Gib dem Leben einen GIN
von Clemens KriegelsteinDenn kaum eine Spirituose bietet so viele Variationsmöglichkeiten, wie uns die »New Western Style Gins« zeigen. Manche Bestellungen können in Arbeit ausarten. So lange ist es noch nicht her, da wurde »ein Gin Tonic« bestellt – und auch serviert. So wie man auch »ein Bier« bestellt und bekommen hat.
Doch analog zur Craft-Bierwelle (»Wir hätten da ein Imperial-IPA aus einer Hausbrauerei im Norden Schottlands …«) hat sich auch der Zugang zum Gin entwickelt: Welcher Gin, welches Tonic, mit oder ohne Gurke, Zitrone, Eis etc.? Doch der Hype hat auch etwas Gutes, schließlich wurde die Traditions-Spirituose dadurch von dem leichten Fusel-Image befreit, das dem Gin lange anhaftete – ungeachtet der Tatsache, dass die »Queen Mum« sich bis zu ihrem Tod mit über 100 Jahren täglich den einen oder anderen Gin genehmigt haben soll.
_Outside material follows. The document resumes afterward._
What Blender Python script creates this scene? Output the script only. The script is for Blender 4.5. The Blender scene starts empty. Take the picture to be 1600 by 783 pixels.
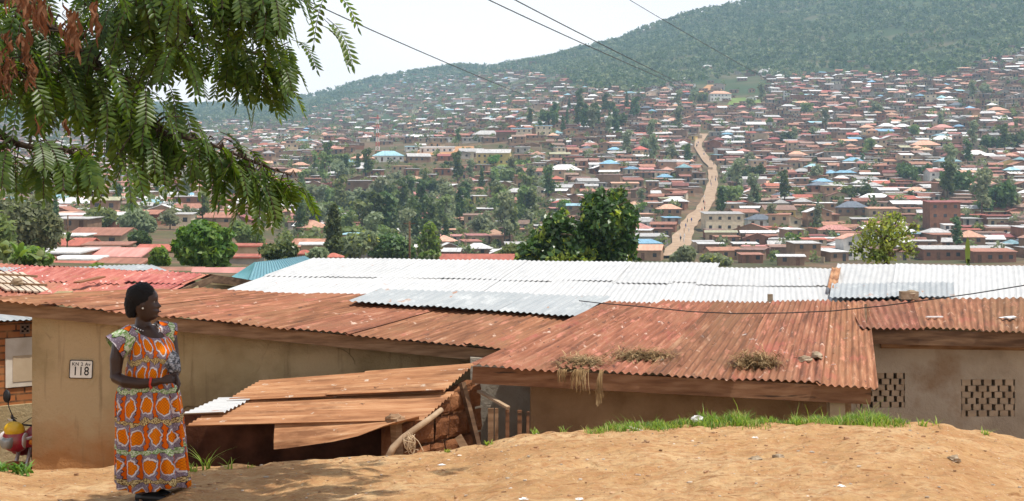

Gin zu trinken, war – egal ob pur oder als Longdrink – plötzlich jedenfalls wieder schick. Und analog zur Craft-Bierwelle explodierte auch beim Gin plötzlich die verfügbare Produktvielfalt. Denn im Gegensatz zu anderen Standard-Spirituosen wie Rum, Whisky oder Wodka wird Gin eben nicht bloß aus einer Grundsubstanz gewonnen. Wacholderbeeren müssen zwar enthalten sein und sollten geschmacklich (zumindest beim klassischen London Dry Gin) im Vordergrund stehen, doch aromatisieren lässt sich Gin mit diversen Produkten, von Früchten und Samen über Kräuter und Gewürze bis hin zu Rinden oder Wurzeln.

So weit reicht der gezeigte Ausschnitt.